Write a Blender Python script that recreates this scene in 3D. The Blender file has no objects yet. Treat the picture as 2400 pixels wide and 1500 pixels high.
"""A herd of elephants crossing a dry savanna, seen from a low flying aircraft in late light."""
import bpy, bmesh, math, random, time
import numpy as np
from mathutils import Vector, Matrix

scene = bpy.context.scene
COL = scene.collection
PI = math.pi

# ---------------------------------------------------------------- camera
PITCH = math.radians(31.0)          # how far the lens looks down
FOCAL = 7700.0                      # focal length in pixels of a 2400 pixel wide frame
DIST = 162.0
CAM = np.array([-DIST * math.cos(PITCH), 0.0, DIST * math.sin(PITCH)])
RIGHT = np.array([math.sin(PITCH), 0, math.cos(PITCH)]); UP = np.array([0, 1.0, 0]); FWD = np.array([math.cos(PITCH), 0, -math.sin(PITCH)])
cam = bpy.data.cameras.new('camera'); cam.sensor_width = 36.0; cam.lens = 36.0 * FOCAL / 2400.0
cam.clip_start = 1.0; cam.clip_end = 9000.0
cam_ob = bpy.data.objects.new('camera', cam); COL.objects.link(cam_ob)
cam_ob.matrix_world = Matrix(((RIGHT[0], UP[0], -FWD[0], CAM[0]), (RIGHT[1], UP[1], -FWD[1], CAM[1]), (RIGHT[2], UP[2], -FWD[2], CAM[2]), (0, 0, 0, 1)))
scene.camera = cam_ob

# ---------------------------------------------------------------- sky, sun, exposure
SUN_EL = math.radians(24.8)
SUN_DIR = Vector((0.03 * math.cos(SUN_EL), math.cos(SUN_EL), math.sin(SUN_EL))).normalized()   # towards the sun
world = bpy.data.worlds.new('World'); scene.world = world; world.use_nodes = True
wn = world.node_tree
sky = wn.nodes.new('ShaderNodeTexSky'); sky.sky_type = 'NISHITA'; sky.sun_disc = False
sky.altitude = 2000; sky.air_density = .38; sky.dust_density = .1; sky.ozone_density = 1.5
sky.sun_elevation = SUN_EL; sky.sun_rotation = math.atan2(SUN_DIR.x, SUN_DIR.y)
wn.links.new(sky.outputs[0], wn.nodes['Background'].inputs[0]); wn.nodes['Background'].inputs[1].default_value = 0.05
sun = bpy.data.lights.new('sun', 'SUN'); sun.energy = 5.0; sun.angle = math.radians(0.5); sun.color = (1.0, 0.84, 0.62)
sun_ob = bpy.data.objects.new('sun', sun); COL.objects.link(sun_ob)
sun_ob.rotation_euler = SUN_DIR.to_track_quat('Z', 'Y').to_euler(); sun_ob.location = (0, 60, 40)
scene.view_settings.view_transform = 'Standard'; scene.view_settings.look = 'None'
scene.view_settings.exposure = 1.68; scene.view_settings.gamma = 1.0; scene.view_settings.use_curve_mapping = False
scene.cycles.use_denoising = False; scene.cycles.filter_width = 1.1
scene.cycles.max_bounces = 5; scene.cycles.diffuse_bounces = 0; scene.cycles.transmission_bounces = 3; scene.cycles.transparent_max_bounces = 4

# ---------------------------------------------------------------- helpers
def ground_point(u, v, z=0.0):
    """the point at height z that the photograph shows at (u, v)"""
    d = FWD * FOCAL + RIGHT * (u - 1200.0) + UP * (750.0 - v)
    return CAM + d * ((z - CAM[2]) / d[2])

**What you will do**
Print all the data exactly.

**Reply**
Write a Blender Python script that recreates this scene in 3D. The Blender file has no objects yet. Treat the picture as 2400 pixels wide and 1500 pixels high.
"""A herd of elephants crossing a dry savanna, seen from a low flying aircraft in late light."""
import bpy, bmesh, math, random, time
import numpy as np
from mathutils import Vector, Matrix

scene = bpy.context.scene
COL = scene.collection
PI = math.pi

# ---------------------------------------------------------------- camera
PITCH = math.radians(31.0)          # how far the lens looks down
FOCAL = 7700.0                      # focal length in pixels of a 2400 pixel wide frame
DIST = 162.0
CAM = np.array([-DIST * math.cos(PITCH), 0.0, DIST * math.sin(PITCH)])
RIGHT = np.array([math.sin(PITCH), 0, math.cos(PITCH)]); UP = np.array([0, 1.0, 0]); FWD = np.array([math.cos(PITCH), 0, -math.sin(PITCH)])
cam = bpy.data.cameras.new('camera'); cam.sensor_width = 36.0; cam.lens = 36.0 * FOCAL / 2400.0
cam.clip_start = 1.0; cam.clip_end = 9000.0
cam_ob = bpy.data.objects.new('camera', cam); COL.objects.link(cam_ob)
cam_ob.matrix_world = Matrix(((RIGHT[0], UP[0], -FWD[0], CAM[0]), (RIGHT[1], UP[1], -FWD[1], CAM[1]), (RIGHT[2], UP[2], -FWD[2], CAM[2]), (0, 0, 0, 1)))
scene.camera = cam_ob

# ---------------------------------------------------------------- sky, sun, exposure
SUN_EL = math.radians(24.8)
SUN_DIR = Vector((0.03 * math.cos(SUN_EL), math.cos(SUN_EL), math.sin(SUN_EL))).normalized()   # towards the sun
world = bpy.data.worlds.new('World'); scene.world = world; world.use_nodes = True
wn = world.node_tree
sky = wn.nodes.new('ShaderNodeTexSky'); sky.sky_type = 'NISHITA'; sky.sun_disc = False
sky.altitude = 2000; sky.air_density = .38; sky.dust_density = .1; sky.ozone_density = 1.5
sky.sun_elevation = SUN_EL; sky.sun_rotation = math.atan2(SUN_DIR.x, SUN_DIR.y)
wn.links.new(sky.outputs[0], wn.nodes['Background'].inputs[0]); wn.nodes['Background'].inputs[1].default_value = 0.05
sun = bpy.data.lights.new('sun', 'SUN'); sun.energy = 5.0; sun.angle = math.radians(0.5); sun.color = (1.0, 0.84, 0.62)
sun_ob = bpy.data.objects.new('sun', sun); COL.objects.link(sun_ob)
sun_ob.rotation_euler = SUN_DIR.to_track_quat('Z', 'Y').to_euler(); sun_ob.location = (0, 60, 40)
scene.view_settings.view_transform = 'Standard'; scene.view_settings.look = 'None'
scene.view_settings.exposure = 1.68; scene.view_settings.gamma = 1.0; scene.view_settings.use_curve_mapping = False
scene.cycles.use_denoising = False; scene.cycles.filter_width = 1.1
scene.cycles.max_bounces = 5; scene.cycles.diffuse_bounces = 0; scene.cycles.transmission_bounces = 3; scene.cycles.transparent_max_bounces = 4

# ---------------------------------------------------------------- helpers
def ground_point(u, v, z=0.0):
    """the point at height z that the photograph shows at (u, v)"""
    d = FWD * FOCAL + RIGHT * (u - 1200.0) + UP * (750.0 - v)
    return CAM + d * ((z - CAM[2]) / d[2])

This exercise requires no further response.